First-Principles Model-based Closed-loop Control of the Current Profile Dynamic Evolution on DIII-D

J. Barton, M.D. Boyer, W. Shi, W.P. Wehner, E. Schuster, T.C. Luce, J.R. Ferron, M.L. Walker, D.A. Humphreys, B.G. Penaflor and R.D. Johnson

IAEA Fusion Energy Conference

San Diego, California, USA, October 8-13, 2012

Abstract

Recent experiments performed at DIII-D represent the first successful application of first-principles-driven, model-based, closed-loop magnetic profile control in a tokamak. For ITER to be capable of operating in advanced tokamak operating regimes, characterized by a high fusion gain, good plasma confinement, magnetohydrodynamic stability, and a noninductively driven plasma current, for extended periods of time, several challenging plasma control problems still need to be solved.
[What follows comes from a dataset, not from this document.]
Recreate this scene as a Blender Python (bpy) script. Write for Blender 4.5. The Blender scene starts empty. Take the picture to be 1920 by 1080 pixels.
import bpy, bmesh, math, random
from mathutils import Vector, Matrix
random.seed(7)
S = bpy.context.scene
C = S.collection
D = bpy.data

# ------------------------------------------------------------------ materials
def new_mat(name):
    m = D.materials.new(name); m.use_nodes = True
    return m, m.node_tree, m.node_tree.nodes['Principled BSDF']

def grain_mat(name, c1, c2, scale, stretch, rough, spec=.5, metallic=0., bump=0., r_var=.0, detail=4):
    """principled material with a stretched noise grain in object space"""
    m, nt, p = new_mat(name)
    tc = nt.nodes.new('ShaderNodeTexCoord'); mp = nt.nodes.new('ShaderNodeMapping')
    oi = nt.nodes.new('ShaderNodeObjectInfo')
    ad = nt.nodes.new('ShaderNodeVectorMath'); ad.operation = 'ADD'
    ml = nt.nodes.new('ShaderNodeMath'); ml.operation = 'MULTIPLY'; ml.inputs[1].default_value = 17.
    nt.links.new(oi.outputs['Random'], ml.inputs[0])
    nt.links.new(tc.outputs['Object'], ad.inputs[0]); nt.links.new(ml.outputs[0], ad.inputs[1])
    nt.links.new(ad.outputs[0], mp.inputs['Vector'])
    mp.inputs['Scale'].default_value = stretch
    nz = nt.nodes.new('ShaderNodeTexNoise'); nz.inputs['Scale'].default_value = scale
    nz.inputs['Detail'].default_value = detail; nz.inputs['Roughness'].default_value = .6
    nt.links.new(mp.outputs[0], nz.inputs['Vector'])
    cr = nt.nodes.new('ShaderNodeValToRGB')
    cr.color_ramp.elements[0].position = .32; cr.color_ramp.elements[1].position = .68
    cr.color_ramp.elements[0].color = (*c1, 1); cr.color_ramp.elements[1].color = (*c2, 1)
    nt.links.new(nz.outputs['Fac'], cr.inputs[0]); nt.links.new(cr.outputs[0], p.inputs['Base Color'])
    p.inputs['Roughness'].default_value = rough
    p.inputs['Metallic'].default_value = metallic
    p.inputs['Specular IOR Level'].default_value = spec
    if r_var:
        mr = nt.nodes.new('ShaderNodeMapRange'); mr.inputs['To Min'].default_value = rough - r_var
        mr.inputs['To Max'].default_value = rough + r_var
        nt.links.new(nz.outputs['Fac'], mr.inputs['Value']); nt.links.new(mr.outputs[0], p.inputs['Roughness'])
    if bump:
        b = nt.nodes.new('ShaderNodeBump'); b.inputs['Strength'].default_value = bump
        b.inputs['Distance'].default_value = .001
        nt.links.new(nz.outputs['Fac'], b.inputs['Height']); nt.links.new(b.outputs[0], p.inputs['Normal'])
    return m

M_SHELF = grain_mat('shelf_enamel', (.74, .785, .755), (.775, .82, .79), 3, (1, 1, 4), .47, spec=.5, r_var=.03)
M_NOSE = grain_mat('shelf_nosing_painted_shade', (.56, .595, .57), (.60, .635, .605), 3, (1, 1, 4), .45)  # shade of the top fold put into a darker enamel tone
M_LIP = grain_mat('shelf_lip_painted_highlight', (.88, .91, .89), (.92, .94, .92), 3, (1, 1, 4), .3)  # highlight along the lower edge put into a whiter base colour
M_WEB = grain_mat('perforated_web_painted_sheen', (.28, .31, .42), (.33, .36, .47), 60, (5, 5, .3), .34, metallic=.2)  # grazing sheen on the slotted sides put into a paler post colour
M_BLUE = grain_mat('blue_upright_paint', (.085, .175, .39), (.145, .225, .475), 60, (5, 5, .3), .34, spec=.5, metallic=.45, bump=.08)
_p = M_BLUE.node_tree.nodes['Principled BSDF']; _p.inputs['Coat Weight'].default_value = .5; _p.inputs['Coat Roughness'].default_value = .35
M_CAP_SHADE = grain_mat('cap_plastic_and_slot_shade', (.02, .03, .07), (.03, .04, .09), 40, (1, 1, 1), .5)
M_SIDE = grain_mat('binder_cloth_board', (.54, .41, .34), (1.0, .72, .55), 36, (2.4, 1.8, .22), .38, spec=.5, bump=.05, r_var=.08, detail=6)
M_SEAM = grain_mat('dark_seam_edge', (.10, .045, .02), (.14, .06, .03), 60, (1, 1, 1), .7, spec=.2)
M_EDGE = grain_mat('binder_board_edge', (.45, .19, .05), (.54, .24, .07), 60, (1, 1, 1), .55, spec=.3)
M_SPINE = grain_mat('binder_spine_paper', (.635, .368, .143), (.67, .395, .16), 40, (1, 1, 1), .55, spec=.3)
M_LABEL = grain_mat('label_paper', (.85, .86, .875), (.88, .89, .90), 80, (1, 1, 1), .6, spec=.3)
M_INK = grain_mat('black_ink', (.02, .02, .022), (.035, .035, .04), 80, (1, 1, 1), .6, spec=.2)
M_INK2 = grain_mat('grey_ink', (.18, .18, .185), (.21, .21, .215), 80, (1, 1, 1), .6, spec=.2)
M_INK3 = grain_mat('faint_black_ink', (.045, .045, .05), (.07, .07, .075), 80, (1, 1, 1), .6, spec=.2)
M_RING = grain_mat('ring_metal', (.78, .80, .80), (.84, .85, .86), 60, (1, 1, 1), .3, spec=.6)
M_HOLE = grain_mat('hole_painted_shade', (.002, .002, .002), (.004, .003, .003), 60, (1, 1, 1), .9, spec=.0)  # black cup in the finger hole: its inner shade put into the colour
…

For instance, setting up a suitable toroidal current density profile, which will require active closed-loop profile control, is key for one possible advanced operating scenario characterized by noninductive sustainment of the plasma current and steady-state operation. The current profile evolution in tokamaks is related to the poloidal magnetic flux profile evolution, which is modeled in normalized cylindrical coordinates using a nonlinear partial di↵erential equation referred to as the magnetic diffusion equation. For control design purposes, the magnetic diffusion equation has been combined with empirical correlations obtained from physical observations and experimental data from DIII-D for the electron temperature, plasma resistivity, and noninductive current drive to develop a control-oriented model of the system valid for low confinement mode discharges. This first-principles-driven model was used to synthesize a combined feedforward + feedback control scheme to drive the current profile to a desired target profile. Static and dynamic plasma response models were integrated into the design of the feedback controllers, and as a result, the model-based controllers know in which direction to actuate the system to generate a desired response in the profile evolution thanks to the embedded physics. Therefore, the need for trial-and-error tuning of the control scheme is eliminated, which is desirable for application on ITER where discharges are at a premium. A general framework for real-time feedforward + feedback control of magnetic and kinetic plasma profiles was implemented in the DIII-D Plasma Control System, and experimental results are presented to demonstrate the ability of the first-principles-driven, model-based feedback controllers to control the current profile evolution. These results demonstrate the applicability of this control scheme to active, closed-loop current profile control in advanced operating scenarios on ITER.